The exorbitant price of a prison phone call earned the most ire from Katzenstein and Waller, who found that some prisoners and their families paid upwards of $14 a minute to speak to each other. Companies such as Global Tel Link, Securus, and others enter lucrative contracts with state departments of correction and, in exchange for being allowed near free range in determining prices; the companies pay the department a fee. This fee being to resemble a kickback because the state departments also rake in big money from phone prices. Prison Legal News found that nationally, state commission fees averaged out to be 42 percent, of gross revenues from prisoners’ phone calls—over $143 million per year.
The high prices and lack of transparency in telephone bidding and contracting process led the Federal Communications Commission to regulate and restrict the cost of prison phone calls. Now, they will cost no more than $1.65 for a 15-minute phone call.

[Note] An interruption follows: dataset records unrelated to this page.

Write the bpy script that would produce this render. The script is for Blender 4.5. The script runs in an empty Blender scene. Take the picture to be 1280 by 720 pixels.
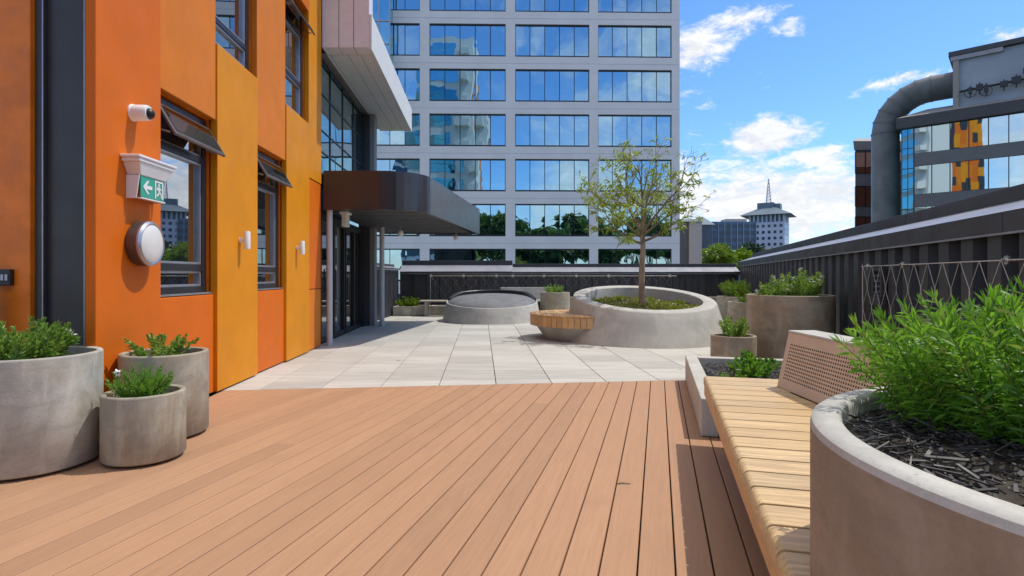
import bpy, math, random
from mathutils import Vector, Matrix
random.seed(7)
R = math.radians
V = Vector
scene = bpy.context.scene
col = scene.collection

# ------------------------------------------------------------------ camera frame
F, HZ, EYE = 700.0, 344.0, 1.15          # focal length in pixels of a 1280 wide frame, horizon row, eye height (m)
def ray(px): return (px - 640.0) / F
def hz(py, Y): return EYE + (HZ - py) * Y / F            # height of a point seen on row py at distance Y

# ------------------------------------------------------------------ materials
class NT:
    def __init__(s, tree): s.t = tree
    def n(s, typ, **kw):
        nd = s.t.nodes.new(typ)
        for k, v in kw.items(): setattr(nd, k, v)
        return nd
    def put(s, sock, v):
        if isinstance(v, bpy.types.NodeSocket): s.t.links.new(v, sock)
        elif isinstance(v, (tuple, list)) and len(v) == 3 and sock.type == 'RGBA': sock.default_value = (*v, 1)
        else: sock.default_value = v
    def math(s, op, a, b=None, c=None, clamp=False):
        nd = s.n('ShaderNodeMath', operation=op, use_clamp=clamp)
        s.put(nd.inputs[0], a)
        if b is not None: s.put(nd.inputs[1], b)
        if c is not None: s.put(nd.inputs[2], c)
        return nd.outputs[0]
    def noise(s, vec, scale, detail=4, rough=.55, dist=0):
        nd = s.n('ShaderNodeTexNoise')
        s.put(nd.inputs['Vector'], vec); nd.inputs['Scale'].default_value = scale
        nd.inputs['Detail'].default_value = detail; nd.inputs['Roughness'].default_value = rough
        nd.inputs['Distortion'].default_value = dist
        return nd.outputs['Fac']
    def ramp(s, fac, a, b, lo=0., hi=1.):
        nd = s.n('ShaderNodeMapRange', interpolation_type='SMOOTHSTEP')
        s.put(nd.inputs[0], fac); nd.inputs[1].default_value = lo; nd.inputs[2].default_value = hi
        s.put(nd.inputs[3], a); s.put(nd.inputs[4], b)
        return nd.outputs[0]
    def mix(s, fac, a, b, blend='MIX'):
        nd = s.n('ShaderNodeMix', data_type='RGBA', blend_type=blend)
        s.put(nd.inputs[0], fac); s.put(nd.inputs[6], a); s.put(nd.inputs[7], b)
        return nd.outputs[2]
    def mapping(s, vec, scale=(1, 1, 1), rot=(0, 0, 0)):
        nd = s.n('ShaderNodeMapping'); s.put(nd.inputs[0], vec)
        nd.inputs['Scale'].default_value = scale; nd.inputs['Rotation'].default_value = rot
        return nd.outputs[0]

def newmat(name):
    m = bpy.data.materials.new(name); m.use_nodes = True
    t = NT(m.node_tree)
    b = m.node_tree.nodes['Principled BSDF']
    return m, t, b
def scl(c, k): return tuple(min(1, x * k) for x in c)

def basic(name, c, rough=.5, metal=0., var=.12, scale=6., bump=0., bscale=60., island=0., streak=None, spec=None):
    m, t, b = newmat(name)
    tc = t.n('ShaderNodeTexCoord').outputs['Object']
    v = t.mapping(tc, streak) if streak else tc
    f = t.noise(v, scale, 6, .6)
    cc = t.mix(t.ramp(f, 0, 1, .3, .7), scl(c, 1 - var), scl(c, 1 + var))
    if island:
        g = t.n('ShaderNodeNewGeometry').outputs['Random Per Island']
        k = t.math('MULTIPLY_ADD', g, island * 2, 1 - island)
        cc = t.mix(1., cc, _grey(t, k), 'MULTIPLY')
    t.put(b.inputs['Base Color'], cc)
    t.put(b.inputs['Roughness'], t.ramp(t.noise(tc, scale * 2.3, 4), rough * .85, min(1, rough * 1.15), .3, .7))
    b.inputs['Metallic'].default_value = metal
    if spec is not None: b.inputs['Specular IOR Level'].default_value = spec
    if bump:
        bn = t.n('ShaderNodeBump'); bn.inputs['Strength'].default_value = bump; bn.inputs['Distance'].default_value = .01
        t.put(bn.inputs['Height'], t.noise(tc, bscale, 5)); t.put(b.inputs['Normal'], bn.outputs[0])
    return m
def _grey(t, k):
    nd = t.n('ShaderNodeCombineColor')
    for i in range(3): t.put(nd.inputs[i], k)
    return nd.outputs[0]

def concrete(name, c, warm=(.30, .22, .15), warm_amt=.3, dirt=.35, con=1.):
    m, t, b = newmat(name)
    tc = t.n('ShaderNodeTexCoord').outputs['Object']
    big = t.noise(tc, 2.6, 7, .62, .6)
    streak = t.noise(t.mapping(tc, (6, 6, .8)), 2.4, 6, .65)
    band = t.noise(t.mapping(tc, (1.3, 1.3, 3.2)), 2.6, 6, .65, .8)
    fine = t.noise(tc, 85, 4, .7)
    cc = t.mix(t.ramp(big, 0, 1, .38, .62), scl(c, 1 - .26 * con), scl(c, 1 + .2 * con))
    cc = t.mix(t.ramp(t.noise(tc, 3.7, 6, .6, .5), 0, warm_amt, .42, .62), cc, warm)
    cc = t.mix(t.ramp(streak, 0, .5 * con, .5, .68), cc, scl(c, 1.3))
    cc = t.mix(t.ramp(band, 0, dirt, .5, .68), cc, scl(c, .55))
    cc = t.mix(t.ramp(fine, .18, 0, .3, .62), cc, scl(c, .45))
    vo = t.n('ShaderNodeTexVoronoi'); t.put(vo.inputs['Vector'], tc); vo.inputs['Scale'].default_value = 26
    pore = t.math('LESS_THAN', vo.outputs['Distance'], t.math('MULTIPLY', t.math('POWER', t.noise(tc, 9, 2), 3.), .4))
    cc = t.mix(t.math('MULTIPLY', pore, .6), cc, scl(c, .3))
    t.put(b.inputs['Base Color'], cc)
    t.put(b.inputs['Roughness'], t.ramp(big, .6, .88))
    bn = t.n('ShaderNodeBump'); bn.inputs['Strength'].default_value = .2; bn.inputs['Distance'].default_value = .006
    t.put(bn.inputs['Height'], t.math('SUBTRACT', t.math('ADD', fine, t.math('MULTIPLY', streak, .8)), pore))
    t.put(b.inputs['Normal'], bn.outputs[0])
    return m

def boards(name, c, ang, rough=.6, island=.13, grain=.22, stain=.3, gscale=26, hue=None):
    """timber or composite boards: grain stretched along the board direction"""
    m, t, b = newmat(name)
    tc = t.n('ShaderNodeTexCoord').outputs['Object']
    g = t.n('ShaderNodeNewGeometry').outputs['Random Per Island']
    cb = t.n('ShaderNodeCombineXYZ'); t.put(cb.inputs[2], t.math('MULTIPLY', g, 37.)); 
    ad = t.n('ShaderNodeVectorMath', operation='ADD'); t.put(ad.inputs[0], tc); t.put(ad.inputs[1], cb.outputs[0])
    rv = t.mapping(ad.outputs[0], (1, 1, 1), (0, 0, ang))
    gr = t.noise(t.mapping(rv, (5., .22, 5)), gscale * .5, 7, .7, .8)
    fine = t.noise(t.mapping(rv, (14., .6, 8)), gscale, 3, .6)
    k = t.math('MULTIPLY_ADD', g, island * 2, 1 - island)
    cc = t.mix(t.ramp(gr, 0, 1, .3, .7), scl(c, 1 - grain), scl(c, 1 + grain * .6))
    cc = t.mix(1., cc, _grey(t, k), 'MULTIPLY')
    if hue: cc = t.mix(t.math('MULTIPLY', t.math('FRACT', t.math('MULTIPLY', g, 7.3)), .55), cc, hue)
    st = t.noise(t.mapping(rv, (1.6, .7, 1)), 2.1, 7, .65, .7)
    cc = t.mix(t.ramp(st, 0, stain, .5, .78), cc, scl(c, .68))
    cc = t.mix(t.ramp(t.noise(tc, 1.15, 6, .6), 0, stain * .8, .52, .75), cc, (min(1, c[0] * 1.04), min(1, c[1] * 1.1), min(1, c[2] * 1.2)))
    t.put(b.inputs['Base Color'], cc)
    t.put(b.inputs['Roughness'], t.ramp(gr, rough * .85, min(1, rough * 1.2)))
    bn = t.n('ShaderNodeBump'); bn.inputs['Strength'].default_value = .18; bn.inputs['Distance'].default_value = .004
    t.put(bn.inputs['Height'], t.math('ADD', gr, t.math('MULTIPLY', fine, .6))); t.put(b.inputs['Normal'], bn.outputs[0])
    return m

def mirror_glass(name, c, dark, refl, wave=.02, wscale=.35, rough=.012):
    """coated glass: a dark body under a tinted mirror coat whose panes are never quite flat"""
    m, t, b = newmat(name)
    tc = t.n('ShaderNodeTexCoord').outputs['Object']
    b.inputs['Base Color'].default_value = (*c, 1); b.inputs['Metallic'].default_value = 1
    b.inputs['Roughness'].default_value = rough
    bn = t.n('ShaderNodeBump'); bn.inputs['Strength'].default_value = 1; bn.inputs['Distance'].default_value = wave
    t.put(bn.inputs['Height'], t.noise(tc, wscale, 2, .4)); t.put(b.inputs['Normal'], bn.outputs[0])
    d = t.n('ShaderNodeBsdfDiffuse'); d.inputs[0].default_value = (*dark, 1)
    mx = t.n('ShaderNodeMixShader'); mx.inputs[0].default_value = refl
    t.t.links.new(d.outputs[0], mx.inputs[1]); t.t.links.new(b.outputs[0], mx.inputs[2])
    t.t.links.new(mx.outputs[0], t.t.nodes['Material Output'].inputs[0])
    return m

def leafmat(name, c, c2, trans=.35, island=.35):
    m, t, b = newmat(name)
    g = t.n('ShaderNodeNewGeometry').outputs['Random Per Island']
    tc = t.n('ShaderNodeTexCoord').outputs['Object']
    cl = t.noise(tc, 7, 3)
    f = t.math('ADD', t.math('MULTIPLY', g, .65), t.math('MULTIPLY', t.ramp(cl, 0, 1, .35, .65), .35))
    cc = t.mix(f, c, c2)
    cc = t.mix(t.math('MULTIPLY', t.math('GREATER_THAN', g, .955), .75), cc, (.34, .25, .07))       # a few old yellowed leaves
    t.put(b.inputs['Base Color'], cc); b.inputs['Roughness'].default_value = .42
    tr = t.n('ShaderNodeBsdfTranslucent'); t.put(tr.inputs[0], t.mix(.5, cc, (min(1, c2[0] * 1.5), min(1, c2[1] * 1.6), c2[2] * .8)))
    mx = t.n('ShaderNodeMixShader'); mx.inputs[0].default_value = trans
    t.t.links.new(b.outputs[0], mx.inputs[1]); t.t.links.new(tr.outputs[0], mx.inputs[2])
    t.t.links.new(mx.outputs[0], t.t.nodes['Material Output'].inputs[0])
    return m

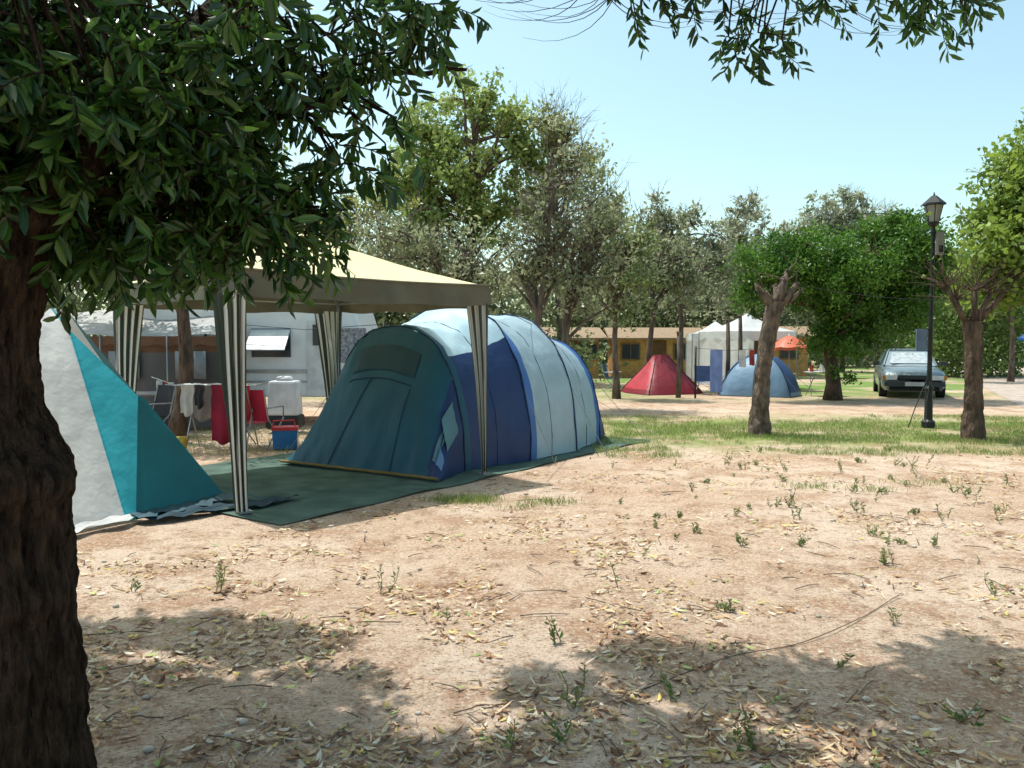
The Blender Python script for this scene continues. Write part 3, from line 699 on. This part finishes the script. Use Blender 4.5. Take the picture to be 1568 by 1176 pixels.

Before activists could pop the champagne though, Securus and other companies announced their intention to sue the FCC and overturn the regulation.
Even with the FCC’s decision, a research report found that private companies can still charge high fees by providing services to government run prisons, and these prices can cost inmates and their families thousand of dollars per year.
Azadeh Zohrabi is the national campaigner for the Ella Baker Center for Human Rights, a non-profit organization in Oakland that advocates for racial and economic justice and which also co-authored the report, and while she supports Sanders’s bill, she thinks it’s only a first step.
“I think abolishing private prisons is a good move, there shouldn’t be a way to make a profit keeping people in cages,” Zohrabi said, “but there are plenty of companies outside of private prisons that profit from incarceration and lobby to keep people behind bars.”
One example Zohrabi points to is a California law that limits inmates to receiving one gift package per quarter from their family and friends. These packages can contain everything from snacks to MP3 players, but in 2004 the California Department of Corrections required that all packages must be ordered through a list of eight private vendor catalogues. Prior to that, families could buy these gifts wherever they wanted and package them themselves.
“Prices went up exponentially,” Zohrabi said. “A bag of nuts went from one dollar to five. Jeans and shoe prices skyrocketed.”
Other services that states previously ran—such as reentry programs that help inmates transition back in to their communities after their release—have been cut, Zohabi said because they lead to a decline in people going to prison.
Sanders’s bill takes a big step towards eliminating profit from the criminal justice equation, but there is still much work to be done to take completely separate money and mass incarceration. Without the motivation to incarcerate people, money can be redirected from prisons to programs that help keep people out of prisons. Programs that support job training initiatives and child care, and tackle mental illness and substance abuse outside of the criminal justice system.
Without strong follow up legislation, the abolition of private prisons could turn out to be reform in name only.